### Task to complete:
Going from the top of the data below, give again each line through the one containing "R = math.radians", both ends kept.

—————

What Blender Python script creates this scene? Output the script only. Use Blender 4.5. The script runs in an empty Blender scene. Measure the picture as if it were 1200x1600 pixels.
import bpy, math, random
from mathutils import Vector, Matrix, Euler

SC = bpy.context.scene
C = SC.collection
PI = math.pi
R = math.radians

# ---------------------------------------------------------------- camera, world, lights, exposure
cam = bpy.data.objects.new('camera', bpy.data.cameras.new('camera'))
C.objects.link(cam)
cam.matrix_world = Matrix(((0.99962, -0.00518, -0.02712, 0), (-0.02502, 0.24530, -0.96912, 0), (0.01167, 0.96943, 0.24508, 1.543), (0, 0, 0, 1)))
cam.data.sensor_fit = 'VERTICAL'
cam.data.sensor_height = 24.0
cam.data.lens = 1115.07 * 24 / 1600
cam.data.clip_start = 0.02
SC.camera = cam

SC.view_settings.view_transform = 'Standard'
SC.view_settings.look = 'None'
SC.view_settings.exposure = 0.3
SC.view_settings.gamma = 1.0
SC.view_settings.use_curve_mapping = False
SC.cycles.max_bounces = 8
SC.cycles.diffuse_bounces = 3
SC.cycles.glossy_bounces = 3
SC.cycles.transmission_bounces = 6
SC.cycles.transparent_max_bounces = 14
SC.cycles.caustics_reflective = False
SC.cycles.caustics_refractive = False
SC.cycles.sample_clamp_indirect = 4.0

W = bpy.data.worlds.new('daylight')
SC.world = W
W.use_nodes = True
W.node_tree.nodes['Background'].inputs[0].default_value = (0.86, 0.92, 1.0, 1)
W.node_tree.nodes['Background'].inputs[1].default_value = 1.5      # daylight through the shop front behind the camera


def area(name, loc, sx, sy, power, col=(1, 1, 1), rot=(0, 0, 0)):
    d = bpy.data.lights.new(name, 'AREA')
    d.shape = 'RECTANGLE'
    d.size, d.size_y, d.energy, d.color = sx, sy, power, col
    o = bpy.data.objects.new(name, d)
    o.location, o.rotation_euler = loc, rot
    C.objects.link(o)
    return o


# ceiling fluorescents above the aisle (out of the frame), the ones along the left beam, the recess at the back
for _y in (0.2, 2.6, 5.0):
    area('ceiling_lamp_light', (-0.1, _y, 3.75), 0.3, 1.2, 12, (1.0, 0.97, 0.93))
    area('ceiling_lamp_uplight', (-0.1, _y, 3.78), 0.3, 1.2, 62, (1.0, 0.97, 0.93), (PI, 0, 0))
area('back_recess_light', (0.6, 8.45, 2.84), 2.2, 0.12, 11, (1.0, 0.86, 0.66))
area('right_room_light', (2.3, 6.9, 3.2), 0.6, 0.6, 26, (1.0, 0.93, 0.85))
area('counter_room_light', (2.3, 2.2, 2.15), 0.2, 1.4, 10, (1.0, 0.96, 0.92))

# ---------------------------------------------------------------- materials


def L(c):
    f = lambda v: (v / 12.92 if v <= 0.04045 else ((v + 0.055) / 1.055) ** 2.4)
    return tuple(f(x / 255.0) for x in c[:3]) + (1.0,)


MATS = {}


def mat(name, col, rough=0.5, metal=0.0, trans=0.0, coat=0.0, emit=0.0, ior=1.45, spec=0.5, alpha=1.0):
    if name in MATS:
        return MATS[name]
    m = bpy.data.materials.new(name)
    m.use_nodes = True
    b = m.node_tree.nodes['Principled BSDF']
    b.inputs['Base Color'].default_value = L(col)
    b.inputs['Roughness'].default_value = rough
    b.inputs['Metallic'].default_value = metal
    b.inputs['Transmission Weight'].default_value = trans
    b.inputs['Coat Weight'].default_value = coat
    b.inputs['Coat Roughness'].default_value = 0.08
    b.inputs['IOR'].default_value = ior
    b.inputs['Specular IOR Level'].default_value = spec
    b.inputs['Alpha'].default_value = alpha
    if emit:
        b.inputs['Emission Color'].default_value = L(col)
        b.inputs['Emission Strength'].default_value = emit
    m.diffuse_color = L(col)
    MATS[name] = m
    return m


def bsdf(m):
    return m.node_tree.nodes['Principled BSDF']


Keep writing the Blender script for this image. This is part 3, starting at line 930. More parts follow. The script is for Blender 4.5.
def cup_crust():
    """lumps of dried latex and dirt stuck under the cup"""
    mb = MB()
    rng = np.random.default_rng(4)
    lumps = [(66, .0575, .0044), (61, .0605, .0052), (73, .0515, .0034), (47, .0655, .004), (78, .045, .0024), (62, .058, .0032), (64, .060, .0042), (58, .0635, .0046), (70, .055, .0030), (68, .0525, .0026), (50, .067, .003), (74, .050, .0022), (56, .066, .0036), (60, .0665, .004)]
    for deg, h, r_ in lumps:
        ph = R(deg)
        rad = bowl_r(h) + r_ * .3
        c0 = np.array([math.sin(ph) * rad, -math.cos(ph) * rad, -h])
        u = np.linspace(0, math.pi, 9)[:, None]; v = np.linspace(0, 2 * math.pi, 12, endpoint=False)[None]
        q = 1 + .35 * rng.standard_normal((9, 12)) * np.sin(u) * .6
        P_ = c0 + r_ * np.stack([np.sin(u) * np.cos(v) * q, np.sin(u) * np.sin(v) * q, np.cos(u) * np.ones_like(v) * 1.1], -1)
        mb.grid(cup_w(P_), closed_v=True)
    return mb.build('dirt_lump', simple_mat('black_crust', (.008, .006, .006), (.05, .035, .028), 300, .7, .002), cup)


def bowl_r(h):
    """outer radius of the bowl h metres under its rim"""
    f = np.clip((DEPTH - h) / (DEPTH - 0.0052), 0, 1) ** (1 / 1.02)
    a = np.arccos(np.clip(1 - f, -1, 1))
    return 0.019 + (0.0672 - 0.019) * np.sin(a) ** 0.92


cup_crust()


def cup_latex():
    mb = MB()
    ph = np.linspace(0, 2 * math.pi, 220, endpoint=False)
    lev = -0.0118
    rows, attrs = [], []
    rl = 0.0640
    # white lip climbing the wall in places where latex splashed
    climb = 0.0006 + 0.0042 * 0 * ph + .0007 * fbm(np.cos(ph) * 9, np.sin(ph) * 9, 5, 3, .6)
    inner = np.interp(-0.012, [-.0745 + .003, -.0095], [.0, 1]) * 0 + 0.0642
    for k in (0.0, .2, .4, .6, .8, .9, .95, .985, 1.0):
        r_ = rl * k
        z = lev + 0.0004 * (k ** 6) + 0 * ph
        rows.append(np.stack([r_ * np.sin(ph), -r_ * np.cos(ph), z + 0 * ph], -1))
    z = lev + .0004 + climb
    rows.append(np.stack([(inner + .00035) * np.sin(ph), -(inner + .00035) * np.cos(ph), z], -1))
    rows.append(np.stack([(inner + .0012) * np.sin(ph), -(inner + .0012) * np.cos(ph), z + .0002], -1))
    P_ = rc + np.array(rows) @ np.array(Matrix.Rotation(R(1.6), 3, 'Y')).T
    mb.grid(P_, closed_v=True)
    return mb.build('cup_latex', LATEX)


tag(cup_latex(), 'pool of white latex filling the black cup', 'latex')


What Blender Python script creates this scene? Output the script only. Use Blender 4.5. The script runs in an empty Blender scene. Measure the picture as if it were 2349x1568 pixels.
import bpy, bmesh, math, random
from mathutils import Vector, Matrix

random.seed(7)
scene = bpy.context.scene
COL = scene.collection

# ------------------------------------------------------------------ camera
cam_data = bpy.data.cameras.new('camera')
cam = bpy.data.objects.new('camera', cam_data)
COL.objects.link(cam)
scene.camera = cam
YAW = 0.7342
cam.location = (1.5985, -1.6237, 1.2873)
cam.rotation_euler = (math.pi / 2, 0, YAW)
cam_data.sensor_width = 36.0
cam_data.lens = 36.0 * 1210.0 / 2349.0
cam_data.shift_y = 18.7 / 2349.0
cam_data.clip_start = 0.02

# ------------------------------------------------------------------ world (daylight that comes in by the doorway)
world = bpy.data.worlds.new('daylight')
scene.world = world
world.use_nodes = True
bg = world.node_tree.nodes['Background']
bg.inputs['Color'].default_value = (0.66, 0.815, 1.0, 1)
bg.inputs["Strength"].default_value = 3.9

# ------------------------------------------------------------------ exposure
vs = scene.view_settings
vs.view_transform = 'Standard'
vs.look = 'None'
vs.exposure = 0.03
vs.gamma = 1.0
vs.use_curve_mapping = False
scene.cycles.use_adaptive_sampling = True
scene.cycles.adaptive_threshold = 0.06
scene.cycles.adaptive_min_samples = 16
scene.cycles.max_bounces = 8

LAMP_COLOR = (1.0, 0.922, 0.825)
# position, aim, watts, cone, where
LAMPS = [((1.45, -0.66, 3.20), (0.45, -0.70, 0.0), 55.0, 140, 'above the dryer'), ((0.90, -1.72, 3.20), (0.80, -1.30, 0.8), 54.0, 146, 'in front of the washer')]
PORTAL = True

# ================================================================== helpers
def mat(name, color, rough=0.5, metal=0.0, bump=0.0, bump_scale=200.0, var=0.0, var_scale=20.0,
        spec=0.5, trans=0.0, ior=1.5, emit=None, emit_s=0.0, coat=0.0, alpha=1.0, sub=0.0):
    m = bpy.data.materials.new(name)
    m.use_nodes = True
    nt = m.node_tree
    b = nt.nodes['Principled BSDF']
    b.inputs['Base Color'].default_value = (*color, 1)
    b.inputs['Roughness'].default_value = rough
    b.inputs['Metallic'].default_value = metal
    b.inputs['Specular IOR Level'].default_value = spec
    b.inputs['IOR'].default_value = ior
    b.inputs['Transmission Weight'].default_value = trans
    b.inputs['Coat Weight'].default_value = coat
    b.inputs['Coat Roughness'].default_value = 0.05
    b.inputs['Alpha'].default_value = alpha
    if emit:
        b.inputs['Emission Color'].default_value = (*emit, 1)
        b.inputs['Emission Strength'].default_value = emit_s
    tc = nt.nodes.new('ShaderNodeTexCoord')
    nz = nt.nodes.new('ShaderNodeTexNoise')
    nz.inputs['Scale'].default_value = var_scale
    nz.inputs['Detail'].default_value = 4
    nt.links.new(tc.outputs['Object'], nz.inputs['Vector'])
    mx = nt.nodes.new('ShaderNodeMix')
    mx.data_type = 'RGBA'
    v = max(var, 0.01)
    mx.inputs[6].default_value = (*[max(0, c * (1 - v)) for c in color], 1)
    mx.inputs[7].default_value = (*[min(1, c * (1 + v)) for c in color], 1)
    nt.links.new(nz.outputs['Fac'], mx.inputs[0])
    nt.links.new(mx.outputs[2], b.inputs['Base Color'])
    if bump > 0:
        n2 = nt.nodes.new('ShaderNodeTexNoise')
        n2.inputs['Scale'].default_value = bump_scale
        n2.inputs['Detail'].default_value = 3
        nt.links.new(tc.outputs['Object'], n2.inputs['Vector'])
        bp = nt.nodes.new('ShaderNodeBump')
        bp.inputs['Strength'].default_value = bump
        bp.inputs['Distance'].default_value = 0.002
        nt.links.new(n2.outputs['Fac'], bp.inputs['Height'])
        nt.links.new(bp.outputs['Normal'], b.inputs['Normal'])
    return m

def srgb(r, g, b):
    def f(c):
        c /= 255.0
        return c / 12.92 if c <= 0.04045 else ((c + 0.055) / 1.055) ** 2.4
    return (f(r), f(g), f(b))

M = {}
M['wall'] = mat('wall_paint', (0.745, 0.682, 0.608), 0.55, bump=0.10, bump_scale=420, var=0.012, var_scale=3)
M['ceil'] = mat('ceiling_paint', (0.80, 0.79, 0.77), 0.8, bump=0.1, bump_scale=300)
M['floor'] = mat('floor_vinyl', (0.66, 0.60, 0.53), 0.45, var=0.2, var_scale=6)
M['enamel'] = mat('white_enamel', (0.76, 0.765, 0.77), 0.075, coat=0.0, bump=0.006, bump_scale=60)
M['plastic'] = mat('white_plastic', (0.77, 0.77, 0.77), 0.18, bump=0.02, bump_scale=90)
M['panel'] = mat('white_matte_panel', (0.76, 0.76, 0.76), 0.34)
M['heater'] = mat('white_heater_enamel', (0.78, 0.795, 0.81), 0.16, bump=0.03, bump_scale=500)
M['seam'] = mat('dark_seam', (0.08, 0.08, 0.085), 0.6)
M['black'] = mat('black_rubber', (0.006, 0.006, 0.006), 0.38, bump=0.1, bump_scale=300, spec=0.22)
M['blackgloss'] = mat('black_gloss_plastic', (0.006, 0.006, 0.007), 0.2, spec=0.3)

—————

### Solution for this task:
What Blender Python script creates this scene? Output the script only. Use Blender 4.5. The script runs in an empty Blender scene. Measure the picture as if it were 1200x1600 pixels.
import bpy, math, random
from mathutils import Vector, Matrix, Euler

SC = bpy.context.scene
C = SC.collection
PI = math.pi
R = math.radians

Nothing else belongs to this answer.